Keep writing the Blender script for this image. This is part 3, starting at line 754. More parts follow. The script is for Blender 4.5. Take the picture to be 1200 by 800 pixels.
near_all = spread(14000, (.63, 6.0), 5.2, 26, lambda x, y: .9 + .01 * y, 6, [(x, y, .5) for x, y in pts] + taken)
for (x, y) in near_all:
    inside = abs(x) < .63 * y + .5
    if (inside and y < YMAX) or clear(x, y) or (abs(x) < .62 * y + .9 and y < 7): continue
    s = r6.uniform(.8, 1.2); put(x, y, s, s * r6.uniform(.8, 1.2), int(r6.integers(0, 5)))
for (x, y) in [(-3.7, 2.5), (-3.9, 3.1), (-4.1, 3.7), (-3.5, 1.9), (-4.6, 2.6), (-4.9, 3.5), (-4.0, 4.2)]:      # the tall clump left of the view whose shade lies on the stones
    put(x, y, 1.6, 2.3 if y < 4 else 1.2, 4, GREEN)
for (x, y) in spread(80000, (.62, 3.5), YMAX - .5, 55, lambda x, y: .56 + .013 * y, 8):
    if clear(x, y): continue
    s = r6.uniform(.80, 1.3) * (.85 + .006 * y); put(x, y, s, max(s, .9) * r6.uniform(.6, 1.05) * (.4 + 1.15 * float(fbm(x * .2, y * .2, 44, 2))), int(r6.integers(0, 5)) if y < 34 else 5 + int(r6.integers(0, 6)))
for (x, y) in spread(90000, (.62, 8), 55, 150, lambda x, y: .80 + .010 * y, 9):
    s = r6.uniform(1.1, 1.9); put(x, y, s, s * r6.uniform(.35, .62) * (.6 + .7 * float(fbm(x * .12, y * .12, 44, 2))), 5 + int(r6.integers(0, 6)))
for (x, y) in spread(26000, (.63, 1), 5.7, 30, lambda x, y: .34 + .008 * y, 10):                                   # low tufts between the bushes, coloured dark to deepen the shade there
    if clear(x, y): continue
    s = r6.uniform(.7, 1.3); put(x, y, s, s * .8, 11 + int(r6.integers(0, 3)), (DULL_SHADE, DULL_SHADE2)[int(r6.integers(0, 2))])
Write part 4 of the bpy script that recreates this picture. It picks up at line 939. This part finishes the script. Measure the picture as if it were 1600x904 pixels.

════

## The problem
Write out all the records above again, exactly as they stand.

## Correct result
Keep writing the Blender script for this image. This is part 3, starting at line 754. More parts follow. The script is for Blender 4.5. Take the picture to be 1200 by 800 pixels.
near_all = spread(14000, (.63, 6.0), 5.2, 26, lambda x, y: .9 + .01 * y, 6, [(x, y, .5) for x, y in pts] + taken)
for (x, y) in near_all:
    inside = abs(x) < .63 * y + .5
    if (inside and y < YMAX) or clear(x, y) or (abs(x) < .62 * y + .9 and y < 7): continue
    s = r6.uniform(.8, 1.2); put(x, y, s, s * r6.uniform(.8, 1.2), int(r6.integers(0, 5)))
for (x, y) in [(-3.7, 2.5), (-3.9, 3.1), (-4.1, 3.7), (-3.5, 1.9), (-4.6, 2.6), (-4.9, 3.5), (-4.0, 4.2)]:      # the tall clump left of the view whose shade lies on the stones
    put(x, y, 1.6, 2.3 if y < 4 else 1.2, 4, GREEN)
for (x, y) in spread(80000, (.62, 3.5), YMAX - .5, 55, lambda x, y: .56 + .013 * y, 8):
    if clear(x, y): continue
    s = r6.uniform(.80, 1.3) * (.85 + .006 * y); put(x, y, s, max(s, .9) * r6.uniform(.6, 1.05) * (.4 + 1.15 * float(fbm(x * .2, y * .2, 44, 2))), int(r6.integers(0, 5)) if y < 34 else 5 + int(r6.integers(0, 6)))
for (x, y) in spread(90000, (.62, 8), 55, 150, lambda x, y: .80 + .010 * y, 9):
    s = r6.uniform(1.1, 1.9); put(x, y, s, s * r6.uniform(.35, .62) * (.6 + .7 * float(fbm(x * .12, y * .12, 44, 2))), 5 + int(r6.integers(0, 6)))
for (x, y) in spread(26000, (.63, 1), 5.7, 30, lambda x, y: .34 + .008 * y, 10):                                   # low tufts between the bushes, coloured dark to deepen the shade there
    if clear(x, y): continue
    s = r6.uniform(.7, 1.3); put(x, y, s, s * .8, 11 + int(r6.integers(0, 3)), (DULL_SHADE, DULL_SHADE2)[int(r6.integers(0, 2))])
Write part 4 of the bpy script that recreates this picture. It picks up at line 939. This part finishes the script. Measure the picture as if it were 1600x904 pixels.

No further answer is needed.